La lecture de ces chroniques, pour intéressante qu’elle soit pour mieux disséquer le cadavre de la Vivaldi, m’a donc davantage déprimée que rassurée. Car même si la Belgique se cherche encore un gouvernement fédéral, c’est avec la même bande de zigottos autours de la table. Le renouveau politique/citoyen tant attendu par les grandes démocraties mondiales, qui croulent sous les auspices et les augures qui clament à tue-tête la mort du modèle démocratique, ne se fera pas avec cette génération de professionnels de la politique. Je ne pense pas utile de rentrer dans le détail des affaires évoquées dans le bouquin : il n’y en a pas une pour rattraper l’autre. Le mot d’ordre semble être la politique du plus petit commun dénominateur. Et quelles que soient les ruses machiavéliques utilisées par les uns et les autres pour bénéficier d’une meilleure image, force est de constater que cela ne marche pas. Ou plus.
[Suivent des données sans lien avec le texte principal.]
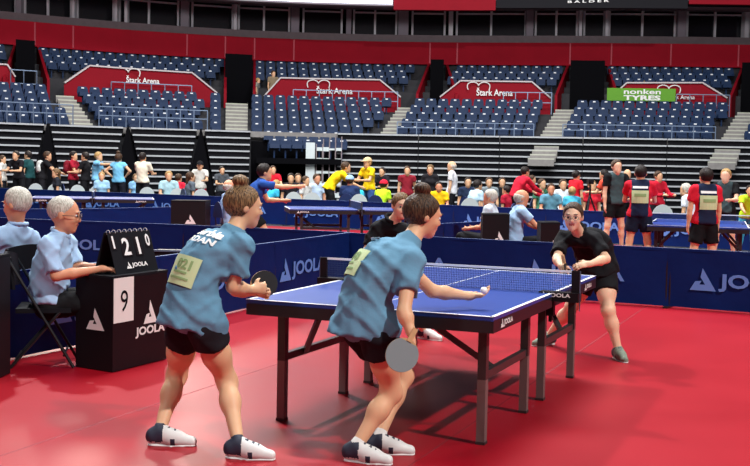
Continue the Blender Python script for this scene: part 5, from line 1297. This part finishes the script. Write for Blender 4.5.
# bags, tripod and camera
def on_back(px, dz=-.34):
    J_ = JP[px]; b_ = nrm(-J_['tf'] * A3(1, 1, 0)); p = J_['neck'] + b_ * .19 + A3(0, 0, dz - .04); return p
def bag(label, px, ybot, Y, c, w=.34, h=.5, z=None):
    w *= .8; h *= .66
    p = z if z is not None else U(px, ybot, Y); Y = p[1]; z = None; z_ = max(.02, p[2]) if z is None else z; o = A3(p[0], Y, z_); t = thing('backpack', label, 'bag', o)
    m_ = cl(c); surf('bag_body', [cap(o + A3(0, 0, h * .25), o + A3(0, 0, h * .75), w * .42, w * .36, .05, flat=((0, 1, 0), 1.4)), cap(o + A3(0, -.1, h * .25), o + A3(0, -.1, h * .42), w * .25, w * .25, .03)], .02, m_, t, o)
    s_ = MB(); s_.tube([(-.06, 0, h * .9), (0, 0, h * 1.02), (.06, 0, h * .9)], .012, 6); s_.build('carry_loop', M['chair'], t)
bag('pale grey and white backpack on the back of the leaning person, far left', 43, 172, 35.2, '#c8ccc8', .42, .6, on_back(47))
bag('dark red backpack worn by the young man, far left', 69, 171, 34.55, '#7d1a2a', .42, .6, on_back(73))
bag('black backpack worn over the red and black jacket', 660, 190, 24.6, '#15151a', .36, .55, on_back(657))
bag('turquoise drawstring bag below the bending yellow shirt', 341, 196, 29.6, '#39c2dc', .36, .42, JP[345]['wR'] - A3(0, 0, .38))
tp = thing('tripod', 'black camera tripod behind the far barrier beside red shirt', 'tripod', ((589 - 375) / FOC * 25.6, 25.6, 0))
for a_ in (0, 2.1, 4.2):
    l = MB(); l.tube([(0, 0, 1.05), (.38 * math.cos(a_), .38 * math.sin(a_), .02)], .022, 6); l.build('leg', M['chair'], tp)
l = MB(); l.tube([(0, 0, 1.0), (0, 0, 1.3)], .025, 6); l.build('centre_column', M['chair'], tp)
cm = thing('video_camera', 'small black video camera on the tripod', 'camera', ((589 - 375) / FOC * 25.6, 25.6, 1.305)); q = MB(); q.box((0, 0, .06), (.12, .26, .12)); q.build('camera_body', M['boxblack'], cm); q = MB(); q.tube([(0, -.13, .06), (0, -.2, .06)], .04, 10); q.build('lens', M['glass'], cm)
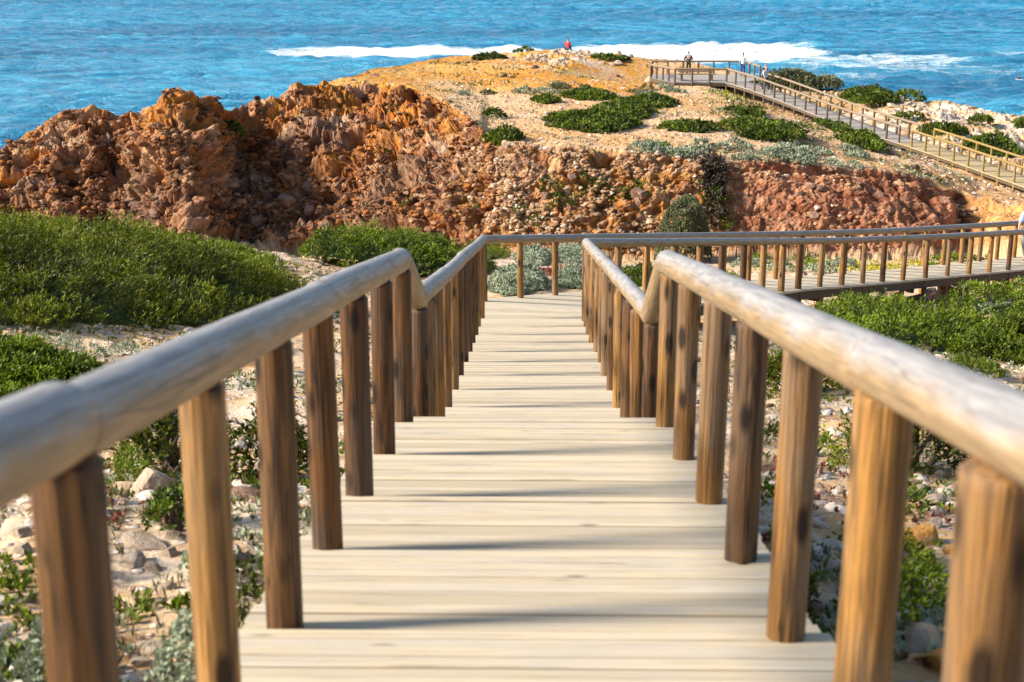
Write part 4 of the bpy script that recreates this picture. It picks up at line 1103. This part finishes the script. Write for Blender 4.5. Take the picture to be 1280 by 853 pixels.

On notera finalement pour les plus courageux qui ne sont pas rebutés par ma longue diatribe que le bouquin souffre d’un mal particulièrement belge. Si son sujet est à coup sûr la chute de la Belgique à travers les pérégrinations de la Vivaldi, nombre de chapitre sont également consacré à la vie politique flamande, puisqu’elle avait (et a toujours) un impact direct sur les équilibres du fédéral. Mais pas un mot sur les gouvernement wallons ou bruxellois. Comme quoi, Wouter Verschelden, pour belgicain qu’il soit, n’a tout de même pas franchi le Rubicon ou, comme on l’appelle par chez nous, la frontière linguistique. Ce qui déforce quand même méchamment son propos en déséquilibrant une partie des rapports de force. Mais cela reste une belle chronique de la médiocrité politique, un parfait manuel de ce qu’il ne faut pas faire ou, mieux, pas être si l’on souhaite s’engager en politique.